__Brief__.
Count every line that has the word "picture". Give the number, without anything more.

__Data extract__.
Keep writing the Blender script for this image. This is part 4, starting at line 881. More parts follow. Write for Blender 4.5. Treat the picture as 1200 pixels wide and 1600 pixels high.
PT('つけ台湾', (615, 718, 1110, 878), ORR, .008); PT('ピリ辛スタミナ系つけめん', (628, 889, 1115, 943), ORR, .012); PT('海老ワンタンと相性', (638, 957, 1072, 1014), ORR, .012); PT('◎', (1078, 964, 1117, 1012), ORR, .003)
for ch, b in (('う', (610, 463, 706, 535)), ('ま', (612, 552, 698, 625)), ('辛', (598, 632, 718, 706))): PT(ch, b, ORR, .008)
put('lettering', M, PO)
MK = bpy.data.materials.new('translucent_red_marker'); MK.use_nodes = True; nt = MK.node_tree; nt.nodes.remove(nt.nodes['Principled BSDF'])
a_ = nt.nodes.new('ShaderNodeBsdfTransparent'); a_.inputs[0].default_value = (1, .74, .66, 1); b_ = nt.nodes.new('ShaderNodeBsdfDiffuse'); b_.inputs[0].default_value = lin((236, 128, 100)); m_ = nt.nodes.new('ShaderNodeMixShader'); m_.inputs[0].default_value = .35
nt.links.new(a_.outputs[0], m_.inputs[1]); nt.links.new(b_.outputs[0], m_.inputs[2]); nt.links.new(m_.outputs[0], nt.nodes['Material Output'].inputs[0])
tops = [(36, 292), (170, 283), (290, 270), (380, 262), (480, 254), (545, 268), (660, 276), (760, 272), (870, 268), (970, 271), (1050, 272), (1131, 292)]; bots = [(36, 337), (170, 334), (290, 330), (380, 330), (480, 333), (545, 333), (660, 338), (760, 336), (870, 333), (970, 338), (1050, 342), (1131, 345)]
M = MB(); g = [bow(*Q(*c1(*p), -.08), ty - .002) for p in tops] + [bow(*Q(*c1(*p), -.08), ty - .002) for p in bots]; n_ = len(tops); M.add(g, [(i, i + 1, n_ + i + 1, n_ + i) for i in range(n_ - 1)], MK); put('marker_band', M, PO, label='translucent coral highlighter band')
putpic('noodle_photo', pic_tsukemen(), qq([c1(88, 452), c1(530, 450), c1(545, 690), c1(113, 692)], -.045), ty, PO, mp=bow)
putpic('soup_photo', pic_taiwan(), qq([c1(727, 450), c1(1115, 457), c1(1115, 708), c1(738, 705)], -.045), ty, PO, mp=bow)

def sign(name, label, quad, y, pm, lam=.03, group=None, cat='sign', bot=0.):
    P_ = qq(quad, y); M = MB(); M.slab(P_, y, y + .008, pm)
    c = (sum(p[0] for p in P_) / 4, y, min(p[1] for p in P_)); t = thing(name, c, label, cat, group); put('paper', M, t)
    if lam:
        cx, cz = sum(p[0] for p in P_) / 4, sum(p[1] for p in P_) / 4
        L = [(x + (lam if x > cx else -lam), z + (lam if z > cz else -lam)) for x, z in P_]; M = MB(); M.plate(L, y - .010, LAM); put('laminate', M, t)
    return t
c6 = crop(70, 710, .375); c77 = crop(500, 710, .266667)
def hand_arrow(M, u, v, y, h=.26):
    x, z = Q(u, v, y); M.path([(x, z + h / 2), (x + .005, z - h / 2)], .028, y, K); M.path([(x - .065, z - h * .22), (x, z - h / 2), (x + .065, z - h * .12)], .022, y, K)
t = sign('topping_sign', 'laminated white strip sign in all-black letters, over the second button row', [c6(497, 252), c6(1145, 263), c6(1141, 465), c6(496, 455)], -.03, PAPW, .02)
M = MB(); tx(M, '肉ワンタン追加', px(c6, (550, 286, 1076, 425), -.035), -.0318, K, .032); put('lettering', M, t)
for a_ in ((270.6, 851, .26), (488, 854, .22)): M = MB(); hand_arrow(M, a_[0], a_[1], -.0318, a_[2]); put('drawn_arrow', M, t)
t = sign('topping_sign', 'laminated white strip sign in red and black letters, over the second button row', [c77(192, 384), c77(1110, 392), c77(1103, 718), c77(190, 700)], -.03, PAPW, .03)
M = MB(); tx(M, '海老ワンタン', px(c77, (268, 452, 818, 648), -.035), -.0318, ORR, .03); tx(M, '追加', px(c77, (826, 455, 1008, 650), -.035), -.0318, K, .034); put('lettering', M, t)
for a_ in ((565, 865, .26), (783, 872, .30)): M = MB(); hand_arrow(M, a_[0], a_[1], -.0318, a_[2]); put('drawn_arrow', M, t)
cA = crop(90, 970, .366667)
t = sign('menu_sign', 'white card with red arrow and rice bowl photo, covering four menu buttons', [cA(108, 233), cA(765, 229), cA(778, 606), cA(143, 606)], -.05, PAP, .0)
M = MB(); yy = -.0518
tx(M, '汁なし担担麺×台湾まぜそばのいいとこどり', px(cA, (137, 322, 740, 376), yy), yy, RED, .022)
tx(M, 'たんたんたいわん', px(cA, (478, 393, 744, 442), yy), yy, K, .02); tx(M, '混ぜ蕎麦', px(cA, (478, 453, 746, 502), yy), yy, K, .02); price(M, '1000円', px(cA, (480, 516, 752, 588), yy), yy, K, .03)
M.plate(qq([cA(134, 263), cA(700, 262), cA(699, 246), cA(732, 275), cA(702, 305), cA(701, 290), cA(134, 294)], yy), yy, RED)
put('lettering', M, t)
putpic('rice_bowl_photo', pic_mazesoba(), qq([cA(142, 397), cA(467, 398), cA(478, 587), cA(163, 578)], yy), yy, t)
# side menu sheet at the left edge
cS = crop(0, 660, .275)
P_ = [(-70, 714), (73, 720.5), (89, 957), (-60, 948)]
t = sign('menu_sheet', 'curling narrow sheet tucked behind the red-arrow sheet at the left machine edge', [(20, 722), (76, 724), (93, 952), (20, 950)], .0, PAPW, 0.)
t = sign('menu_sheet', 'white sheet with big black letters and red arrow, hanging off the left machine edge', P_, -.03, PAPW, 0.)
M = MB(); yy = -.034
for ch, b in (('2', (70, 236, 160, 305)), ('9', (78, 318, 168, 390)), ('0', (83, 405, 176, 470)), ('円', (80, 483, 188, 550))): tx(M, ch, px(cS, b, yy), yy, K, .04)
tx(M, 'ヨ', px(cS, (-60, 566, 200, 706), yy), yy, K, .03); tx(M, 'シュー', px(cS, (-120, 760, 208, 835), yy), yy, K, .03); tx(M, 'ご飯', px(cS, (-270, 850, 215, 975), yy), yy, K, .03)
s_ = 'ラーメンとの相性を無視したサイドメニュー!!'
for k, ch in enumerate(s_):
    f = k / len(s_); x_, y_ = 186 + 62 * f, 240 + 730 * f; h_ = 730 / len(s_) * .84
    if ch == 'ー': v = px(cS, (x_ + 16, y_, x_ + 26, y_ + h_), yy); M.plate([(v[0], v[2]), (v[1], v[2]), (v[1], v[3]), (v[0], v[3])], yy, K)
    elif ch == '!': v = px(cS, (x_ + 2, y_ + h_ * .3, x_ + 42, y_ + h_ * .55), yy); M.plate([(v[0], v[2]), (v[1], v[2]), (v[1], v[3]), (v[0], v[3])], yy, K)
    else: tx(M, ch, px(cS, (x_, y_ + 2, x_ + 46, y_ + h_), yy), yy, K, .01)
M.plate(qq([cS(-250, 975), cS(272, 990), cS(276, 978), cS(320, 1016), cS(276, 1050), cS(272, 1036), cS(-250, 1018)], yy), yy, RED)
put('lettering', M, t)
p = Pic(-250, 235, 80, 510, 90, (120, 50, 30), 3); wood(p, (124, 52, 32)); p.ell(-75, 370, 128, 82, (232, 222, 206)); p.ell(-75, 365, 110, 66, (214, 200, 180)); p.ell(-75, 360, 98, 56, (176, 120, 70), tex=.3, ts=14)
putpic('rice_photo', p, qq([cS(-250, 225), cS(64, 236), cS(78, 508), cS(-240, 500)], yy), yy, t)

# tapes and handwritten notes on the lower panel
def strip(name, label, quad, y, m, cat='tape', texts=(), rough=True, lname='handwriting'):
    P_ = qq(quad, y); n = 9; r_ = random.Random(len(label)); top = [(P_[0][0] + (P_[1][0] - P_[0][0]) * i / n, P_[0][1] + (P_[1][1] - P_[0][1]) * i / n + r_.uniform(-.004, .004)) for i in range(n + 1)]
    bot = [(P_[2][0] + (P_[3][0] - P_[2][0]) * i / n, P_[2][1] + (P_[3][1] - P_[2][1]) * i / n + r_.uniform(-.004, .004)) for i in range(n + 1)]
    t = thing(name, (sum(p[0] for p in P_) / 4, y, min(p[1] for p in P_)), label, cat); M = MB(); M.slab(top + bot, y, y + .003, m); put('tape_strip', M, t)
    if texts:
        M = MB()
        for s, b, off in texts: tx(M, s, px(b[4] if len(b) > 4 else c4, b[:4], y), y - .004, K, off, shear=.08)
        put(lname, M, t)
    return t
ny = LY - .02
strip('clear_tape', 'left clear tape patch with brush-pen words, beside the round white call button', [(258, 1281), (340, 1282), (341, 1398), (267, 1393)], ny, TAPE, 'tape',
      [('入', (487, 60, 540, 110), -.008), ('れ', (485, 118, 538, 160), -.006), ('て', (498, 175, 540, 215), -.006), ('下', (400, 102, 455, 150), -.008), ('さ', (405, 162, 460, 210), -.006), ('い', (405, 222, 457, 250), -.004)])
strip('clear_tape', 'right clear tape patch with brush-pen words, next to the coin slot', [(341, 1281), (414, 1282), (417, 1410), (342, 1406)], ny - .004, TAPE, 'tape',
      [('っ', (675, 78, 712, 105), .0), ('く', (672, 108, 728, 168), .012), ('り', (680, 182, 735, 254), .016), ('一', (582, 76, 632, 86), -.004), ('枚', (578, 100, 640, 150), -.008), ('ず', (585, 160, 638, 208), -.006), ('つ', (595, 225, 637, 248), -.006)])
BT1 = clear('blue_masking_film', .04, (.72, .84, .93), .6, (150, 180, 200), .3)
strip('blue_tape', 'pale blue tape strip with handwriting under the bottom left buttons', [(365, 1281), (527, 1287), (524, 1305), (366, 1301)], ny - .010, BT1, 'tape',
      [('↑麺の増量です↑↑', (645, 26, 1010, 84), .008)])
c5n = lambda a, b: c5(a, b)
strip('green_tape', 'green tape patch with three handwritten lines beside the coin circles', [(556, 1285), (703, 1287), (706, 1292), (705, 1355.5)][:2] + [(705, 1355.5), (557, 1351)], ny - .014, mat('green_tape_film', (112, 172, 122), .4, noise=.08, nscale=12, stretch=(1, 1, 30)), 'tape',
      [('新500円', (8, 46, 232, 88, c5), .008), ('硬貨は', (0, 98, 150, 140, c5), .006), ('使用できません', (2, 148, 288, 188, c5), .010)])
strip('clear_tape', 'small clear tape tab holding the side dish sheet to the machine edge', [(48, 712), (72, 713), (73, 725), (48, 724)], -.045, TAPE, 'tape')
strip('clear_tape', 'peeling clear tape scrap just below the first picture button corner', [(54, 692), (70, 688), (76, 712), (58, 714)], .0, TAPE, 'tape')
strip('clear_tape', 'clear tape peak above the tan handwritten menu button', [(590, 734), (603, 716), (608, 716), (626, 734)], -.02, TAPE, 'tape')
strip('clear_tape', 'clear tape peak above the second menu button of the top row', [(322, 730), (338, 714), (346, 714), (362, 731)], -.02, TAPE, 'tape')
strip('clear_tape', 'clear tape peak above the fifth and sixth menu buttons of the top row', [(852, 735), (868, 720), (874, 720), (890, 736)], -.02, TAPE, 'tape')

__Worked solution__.
2